Lynching

Lynching is an extra-legal trial and punishment by an informal group. It is most often used to characterize informal public executions by a mob, often by hanging, in order to punish an alleged transgressor, or to intimidate a minority group. It is an extreme form of informal group social control such as charivari, skimmington, riding the rail, and tarring and feathering, but with a drift toward the public spectacle. Lynchings have been more frequent in times of social and economic tension, and have often been a means for a dominant group to suppress challengers. However, it has also resulted from long-held prejudices and practices of discrimination that have conditioned societies to accept this type of violence as normal practices of popular justice. Though racial oppression and the frontier mentality in the United States have given lynching its current familiar face, execution by mob justice is not exclusive to North America, but it is also found around the world as vigilantes act to punish people behaving outside of commonly acceptable boundaries. Indeed, instances of it can be found in societies long antedating European settlement of North America.

The legal and cultural antecedents of American lynching were carried across the Atlantic by migrants from the British Isles to colonial North America. Collective violence was a familiar aspect of the early modern Anglo-American legal landscape. Group violence in the British Atlantic was usually nonlethal in intention and consequence but it occasionally shaded, particularly in the seventeenth century in the context of political turmoil in England and unsettled social and political conditions in the American colonies, into rebellions and riots that took multiple lives. During the Antebellum, assertive free-Blacks, Latinos in the South West and runaways were the object of racial lynching. But lynching attacks on U.S. blacks, especially in the South, increased dramatically in the aftermath of the Civil War, after slavery had been abolished and recently freed black men gained the right to vote. Violence rose even more at the end of the 19th century, after southern white Democrats regained their political power in the South in the 1870s. States passed new constitutions or legislation which effectively disfranchised most blacks and many poor whites, established segregation of public facilities by race, and separated blacks from common public life and facilities.

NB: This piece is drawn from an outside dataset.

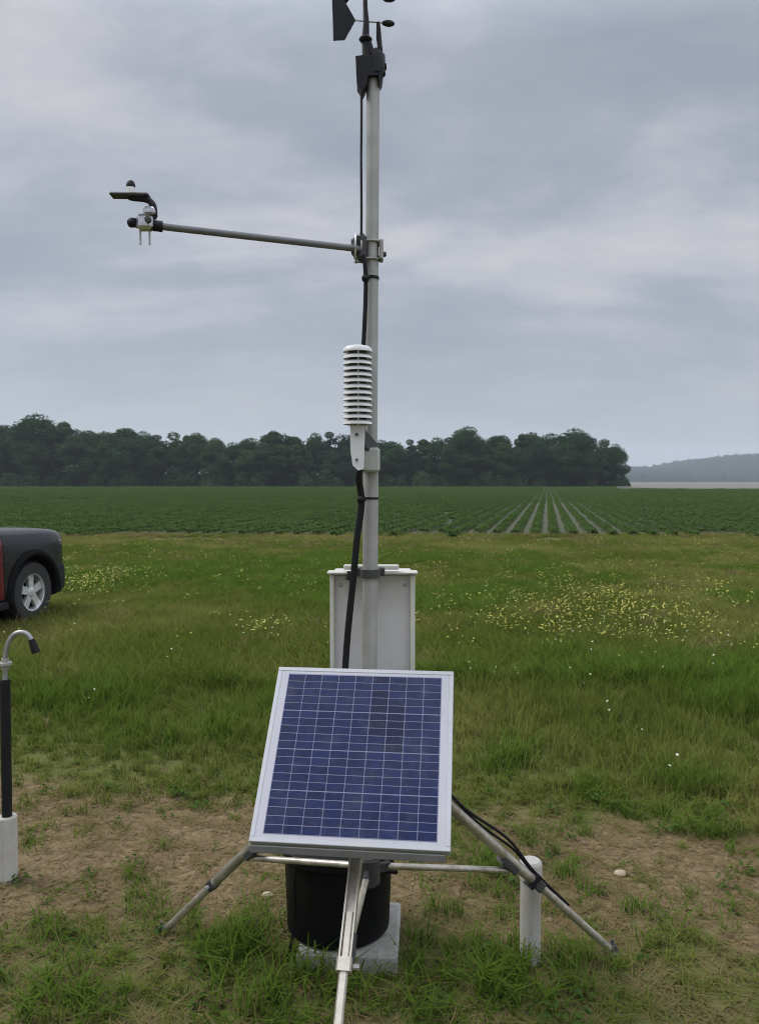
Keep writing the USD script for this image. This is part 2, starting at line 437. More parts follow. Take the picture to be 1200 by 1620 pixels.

Nearly 3,500 African Americans and 1,300 whites were lynched in the United States between 1882 and 1968, mostly from 1882 to 1920.

Lynching during the 19th century in the British Empire coincided with a period of violence which denied people participation in white-dominated society on the basis of race after the Emancipation Act of 1833.

Today lynching is a felony in all states of the United States, defined by some codes of law as "any act of violence inflicted by a mob upon the body of another person which results in the death of the person", with a "mob" being defined as "the assemblage of two or more persons, without color or authority of law, for the premeditated purpose and with the premeditated intent of committing an act of violence upon the person of another". Lynching in the second degree is defined as "any act of violence inflicted by a mob upon the body of another person and from which death does not result". To sustain a conviction for lynching, at least some evidence of premeditation must be produced, but "the common intent to do violence" may be formed before or during the assemblage.